Ecological Pest Control Methods

The New York Times reports that Mark Van Horn, director of the student farm at the University of California, Davis, grows wild (rather than domesticated) sunflowers around a tomato and sweet corn field as habitat for lady beetles and parasitic wasps. Likewise, USDA researcher Eric Brennan found that planting 5 to 10 percent of a lettuce field in the Salinas Valley with alyssum attracts hoverflies, which lay eggs on the lettuce. The fly larvae then eat the lettuce aphids. And lygus bugs, which deform strawberries, can be trapped in alfalfa beds planted between each 50 rows of berries. The bugs are then vacuumed from the alfalfa. Still other research in California showed that organic potato soils had more of a potato beetle larvae-killing fungus than conventional. (“Farmers Find Organic Arsenal to Wage War on Pests,” by Jim Robbins, The New York Times, Nov. 29, 2010; www.nytimes.com/2010/11/30/science/30farm.html?_r=1)

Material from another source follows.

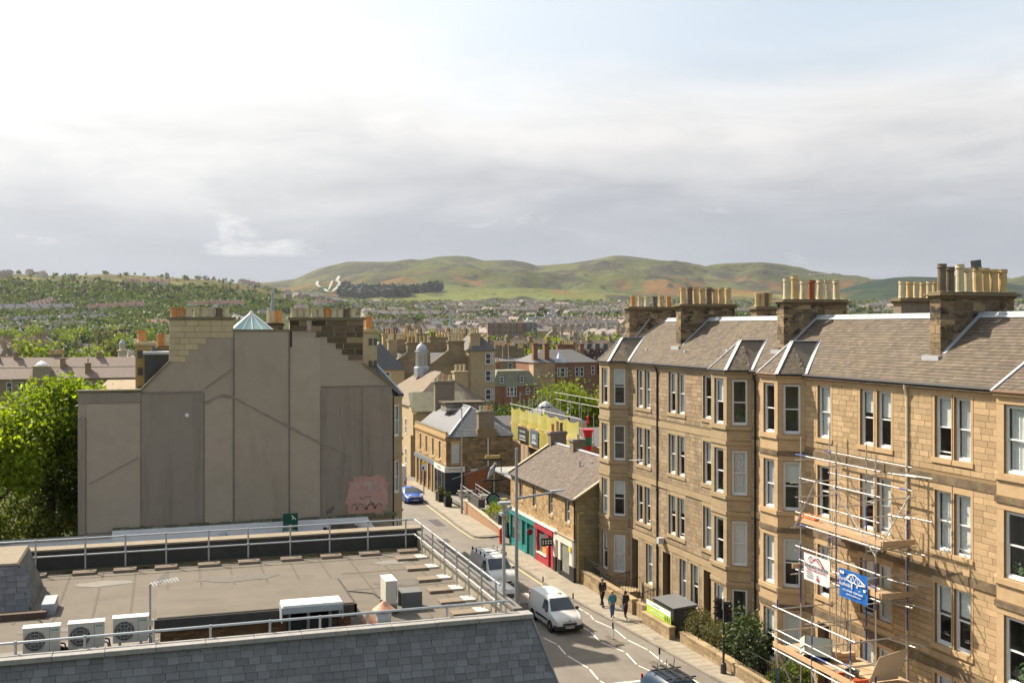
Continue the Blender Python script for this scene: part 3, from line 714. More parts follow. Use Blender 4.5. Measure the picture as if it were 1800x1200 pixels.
roA = bay_house(TA, 48.23, 68.3, [(65.2, 67.0, 64.45, 67.75), (49.7, 51.4, 48.9, 52.2)], pairA, gA, stA, drA, joint, False, 3, 0, [(60.0, castiron), (48.45, castiron)])
pairB = [(41.97, 42.98), (38.85, 39.77), (37.67, 38.6), (34.05, 34.99), (33.0, 33.9)]
gB = [(41.9, 42.95, 1), (38.85, 39.77), (37.67, 38.6), (34.05, 34.99), (33.0, 33.9)]
roB = bay_house(TB, 27.0, 48.22, [(44.8, 46.4, 44.0, 47.2), (28.9, 30.6, 28.1, 31.4)], pairB, gB, stB, drB, jointB, True, 12, 1, [(36.58, cream)])
chs = M('chimney_stone', (.27, .195, .11), .9, .25, 5, bump=.5, bscale=40, isl=.40, col2=(.17, .125, .075), stain=1.5, stcol=(.030, .026, .021), stscale=(1.5, 1.5, 2.4))
chh = M('chimney_cope', (.20, .155, .09), .9, .3, 5, stain=.5, stcol=(.07, .065, .03), stscale=(2, 2, 2))
cz = EAVE+(30.5-FX)*KS
def tstack(root, y0, pots, x0=30.5, x1=34.3, **kw):
    random.seed(int(y0*10)); o = stack(root, x0, x1, y0, y0+.66, (cz-.1, cz-.1), 18.72, chs, pots, lm=chh, ledge=.2, pr=.185, **kw)
    fl = MB(); strip(fl, (x0+.05, y0-.1, cz+.06), (RX, y0-.1, RZ+.06), .26, (-KS, 0, 1), .03); fl.box(x0-.28, x0+.02, y0-.18, y0+.84, cz-.28, cz-.02); fl.build('chimney_flashing', lead, o); return o
tstack(TA, 47.88, [(1, 1.1), (0, 1.15), (1, .95), (2, .95), (1, .97), (1, 1), (1, 1)])
tstack(TA, 59.45, [0, (4, 1.05), 0, 0, (4, 1), 0, 0, 0])
tstack(TA, 68.25, [3, 1, 1, 4, 0, 3], x0=31.0, x1=34.6, ph=.75)
tstack(TB, 36.2, [(4, 1.1), (4, 1.0), (1, 1.1), 1, (0, 1.08), (0, 1.05), (0, 1), (0, 1)])
random.seed(5)
rend = M('harled_stack', (.24, .215, .175), .95, .15, 4, stain=.4)
stack(TB, 34.85, 37.9, 44.2, 44.85, (16.5, 16.5), 18.72, rend, [1, 0, 1, 0, 1, 0, 1], blocks=False, lm=chh, ledge=.15, ph=.85, pr=.16)
stack(TA, 33.6, 34.95, 55.7, 56.4, (16.5, 16.5), 18.5, chs, [0, 0, 4, 0], lm=chh, ledge=.12, ph=.85, pr=.16)
for (y, s) in ((63.6, .42), (58.1, .4), (53.4, .5)):     # roof lights and vents
    z = EAVE+s*KS*2.2
    MB().box(FX+s*2.2-.05, FX+s*2.2+.1, y-.12, y+.12, z-.02, z+.1).build('slate_vent', lead, roA)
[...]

Roll Rye at 50 to 75 Percent Flowering

Cereal rye used as a cover crop is planted in the fall, killed in the spring, and left to decompose in the same fields where soybeans and other cash crops are later planted. Instead of mowing rye, many farmers flatten it by attaching a rolling, paddlewheel-like cylinder with metal slats to a tractor and barreling over the rye, tamping and crimping it into a mat. Rolling rye with a roller-crimper uses less energy than mowing, is faster and needs to be done only once a season. Unlike mowing, it also leaves rye residue intact in the field, forming a thick mat that can suppress weeds better. When USDA researcher Steven Mirsky planted "Aroostook" and "Wheeler" rye in test plots in Pennsylvania, he found that rolling the rye when it reached 50 to 75 percent of its flowering state consistently killed the rye. (“Finding the Right Time for Rolling Rye,” by Dennis O’Brien, USDA Agricultural Research Service, Agricultural Research, Nov./Dec. 2010; www.ars.usda.gov/is/AR/archive/nov10/rye1110.htm.)